AIM: Find how many lines in the data below mention "wide". Give the number only.

————————

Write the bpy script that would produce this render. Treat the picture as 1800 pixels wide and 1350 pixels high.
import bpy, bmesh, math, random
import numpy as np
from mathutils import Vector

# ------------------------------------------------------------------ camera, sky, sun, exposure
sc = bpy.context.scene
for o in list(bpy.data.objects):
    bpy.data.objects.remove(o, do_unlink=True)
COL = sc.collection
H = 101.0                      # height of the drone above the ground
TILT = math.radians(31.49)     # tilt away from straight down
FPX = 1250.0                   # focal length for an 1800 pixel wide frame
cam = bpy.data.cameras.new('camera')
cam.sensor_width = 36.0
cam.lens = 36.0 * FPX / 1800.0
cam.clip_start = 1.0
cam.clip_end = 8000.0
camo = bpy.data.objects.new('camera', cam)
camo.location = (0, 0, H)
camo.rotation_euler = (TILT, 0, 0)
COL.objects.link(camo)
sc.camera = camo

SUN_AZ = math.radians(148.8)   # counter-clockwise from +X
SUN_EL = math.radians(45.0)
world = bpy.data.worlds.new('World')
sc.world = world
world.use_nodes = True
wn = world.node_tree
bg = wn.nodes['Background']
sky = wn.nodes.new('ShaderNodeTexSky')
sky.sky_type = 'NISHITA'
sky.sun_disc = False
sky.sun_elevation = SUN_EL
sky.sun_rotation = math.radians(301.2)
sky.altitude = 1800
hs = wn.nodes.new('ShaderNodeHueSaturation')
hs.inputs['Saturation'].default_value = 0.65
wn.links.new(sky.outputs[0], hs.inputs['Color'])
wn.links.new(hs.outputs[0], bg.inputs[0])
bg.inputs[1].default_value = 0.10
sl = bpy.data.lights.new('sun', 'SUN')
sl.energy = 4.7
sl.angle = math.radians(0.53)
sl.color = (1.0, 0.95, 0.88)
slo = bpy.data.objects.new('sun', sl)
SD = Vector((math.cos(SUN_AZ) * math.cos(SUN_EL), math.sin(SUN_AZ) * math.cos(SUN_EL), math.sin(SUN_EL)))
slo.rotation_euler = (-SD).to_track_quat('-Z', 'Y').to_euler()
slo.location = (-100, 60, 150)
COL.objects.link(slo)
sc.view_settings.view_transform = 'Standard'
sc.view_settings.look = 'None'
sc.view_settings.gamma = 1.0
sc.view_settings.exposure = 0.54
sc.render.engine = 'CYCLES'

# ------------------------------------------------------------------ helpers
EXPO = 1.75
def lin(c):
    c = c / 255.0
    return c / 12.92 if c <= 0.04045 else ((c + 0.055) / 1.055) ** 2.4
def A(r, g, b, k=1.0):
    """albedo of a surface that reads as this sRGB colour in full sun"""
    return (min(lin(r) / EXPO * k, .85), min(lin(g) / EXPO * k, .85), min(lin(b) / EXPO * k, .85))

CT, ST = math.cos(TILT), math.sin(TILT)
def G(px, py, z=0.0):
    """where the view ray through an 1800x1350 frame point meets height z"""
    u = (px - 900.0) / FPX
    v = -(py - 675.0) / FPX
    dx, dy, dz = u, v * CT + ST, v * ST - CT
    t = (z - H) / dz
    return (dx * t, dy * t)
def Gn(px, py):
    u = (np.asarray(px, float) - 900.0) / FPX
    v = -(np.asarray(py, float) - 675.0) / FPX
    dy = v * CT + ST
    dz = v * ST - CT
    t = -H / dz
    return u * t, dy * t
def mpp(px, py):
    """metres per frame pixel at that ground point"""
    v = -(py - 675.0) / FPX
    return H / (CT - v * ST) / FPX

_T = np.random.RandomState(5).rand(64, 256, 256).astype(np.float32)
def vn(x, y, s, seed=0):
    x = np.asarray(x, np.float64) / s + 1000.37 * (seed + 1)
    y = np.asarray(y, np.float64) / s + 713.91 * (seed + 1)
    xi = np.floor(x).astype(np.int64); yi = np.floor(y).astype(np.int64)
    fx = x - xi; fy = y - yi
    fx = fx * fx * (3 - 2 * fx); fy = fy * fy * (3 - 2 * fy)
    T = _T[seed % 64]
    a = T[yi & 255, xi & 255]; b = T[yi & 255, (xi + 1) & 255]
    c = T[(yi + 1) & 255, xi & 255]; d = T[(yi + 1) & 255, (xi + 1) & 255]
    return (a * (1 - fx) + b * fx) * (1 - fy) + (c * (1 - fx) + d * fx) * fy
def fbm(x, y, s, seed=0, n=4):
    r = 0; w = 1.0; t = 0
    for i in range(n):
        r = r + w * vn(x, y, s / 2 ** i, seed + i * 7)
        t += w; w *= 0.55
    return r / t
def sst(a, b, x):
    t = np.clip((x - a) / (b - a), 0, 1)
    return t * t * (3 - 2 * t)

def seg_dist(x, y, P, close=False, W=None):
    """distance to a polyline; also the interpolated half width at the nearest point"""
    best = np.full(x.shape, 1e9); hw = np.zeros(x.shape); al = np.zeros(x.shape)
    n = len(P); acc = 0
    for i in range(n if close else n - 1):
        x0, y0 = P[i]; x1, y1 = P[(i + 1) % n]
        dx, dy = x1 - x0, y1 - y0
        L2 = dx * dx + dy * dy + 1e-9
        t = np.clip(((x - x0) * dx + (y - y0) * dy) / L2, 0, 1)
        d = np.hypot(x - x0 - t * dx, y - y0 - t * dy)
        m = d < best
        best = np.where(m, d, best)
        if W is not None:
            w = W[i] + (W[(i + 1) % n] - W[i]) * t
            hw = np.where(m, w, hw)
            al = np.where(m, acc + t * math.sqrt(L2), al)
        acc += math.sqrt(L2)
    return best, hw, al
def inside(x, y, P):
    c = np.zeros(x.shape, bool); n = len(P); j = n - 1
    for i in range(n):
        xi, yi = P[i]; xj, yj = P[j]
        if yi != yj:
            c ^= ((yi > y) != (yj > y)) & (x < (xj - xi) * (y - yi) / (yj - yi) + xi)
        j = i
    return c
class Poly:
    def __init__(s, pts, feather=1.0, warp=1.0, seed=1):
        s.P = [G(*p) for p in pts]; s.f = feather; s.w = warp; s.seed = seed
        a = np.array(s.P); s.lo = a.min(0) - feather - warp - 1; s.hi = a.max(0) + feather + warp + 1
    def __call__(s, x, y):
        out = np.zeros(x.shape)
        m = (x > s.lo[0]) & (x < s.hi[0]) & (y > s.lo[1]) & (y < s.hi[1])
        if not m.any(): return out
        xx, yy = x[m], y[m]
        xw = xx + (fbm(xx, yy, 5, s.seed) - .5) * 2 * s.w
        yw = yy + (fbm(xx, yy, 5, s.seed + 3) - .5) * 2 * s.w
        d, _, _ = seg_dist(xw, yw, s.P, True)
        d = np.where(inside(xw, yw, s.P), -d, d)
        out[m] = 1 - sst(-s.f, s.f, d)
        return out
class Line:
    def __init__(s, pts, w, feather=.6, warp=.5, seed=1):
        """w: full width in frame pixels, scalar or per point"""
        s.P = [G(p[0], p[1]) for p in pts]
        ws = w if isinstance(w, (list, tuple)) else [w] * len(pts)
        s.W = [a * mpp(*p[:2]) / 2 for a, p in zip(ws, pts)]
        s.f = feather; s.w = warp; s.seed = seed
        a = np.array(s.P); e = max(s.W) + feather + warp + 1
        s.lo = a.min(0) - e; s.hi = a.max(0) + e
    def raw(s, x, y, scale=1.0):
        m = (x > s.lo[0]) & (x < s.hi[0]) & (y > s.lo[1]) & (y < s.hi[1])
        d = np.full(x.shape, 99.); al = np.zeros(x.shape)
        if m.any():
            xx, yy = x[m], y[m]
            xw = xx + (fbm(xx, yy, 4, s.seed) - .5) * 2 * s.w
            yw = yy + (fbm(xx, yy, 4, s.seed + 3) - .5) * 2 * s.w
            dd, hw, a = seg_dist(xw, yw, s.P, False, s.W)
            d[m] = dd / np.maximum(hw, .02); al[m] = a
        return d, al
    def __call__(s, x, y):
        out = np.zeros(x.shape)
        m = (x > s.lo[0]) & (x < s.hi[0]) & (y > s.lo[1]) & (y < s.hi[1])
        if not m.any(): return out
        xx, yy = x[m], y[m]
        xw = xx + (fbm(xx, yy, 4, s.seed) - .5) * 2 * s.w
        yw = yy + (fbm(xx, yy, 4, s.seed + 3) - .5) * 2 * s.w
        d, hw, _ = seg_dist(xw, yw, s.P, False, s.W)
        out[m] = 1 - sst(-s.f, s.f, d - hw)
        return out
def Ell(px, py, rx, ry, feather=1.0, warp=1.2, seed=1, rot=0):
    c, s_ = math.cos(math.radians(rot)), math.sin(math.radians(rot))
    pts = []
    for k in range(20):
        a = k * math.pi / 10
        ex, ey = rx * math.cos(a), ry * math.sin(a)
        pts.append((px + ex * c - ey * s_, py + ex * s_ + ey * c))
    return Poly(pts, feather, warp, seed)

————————

EXPECTED OUTPUT: 2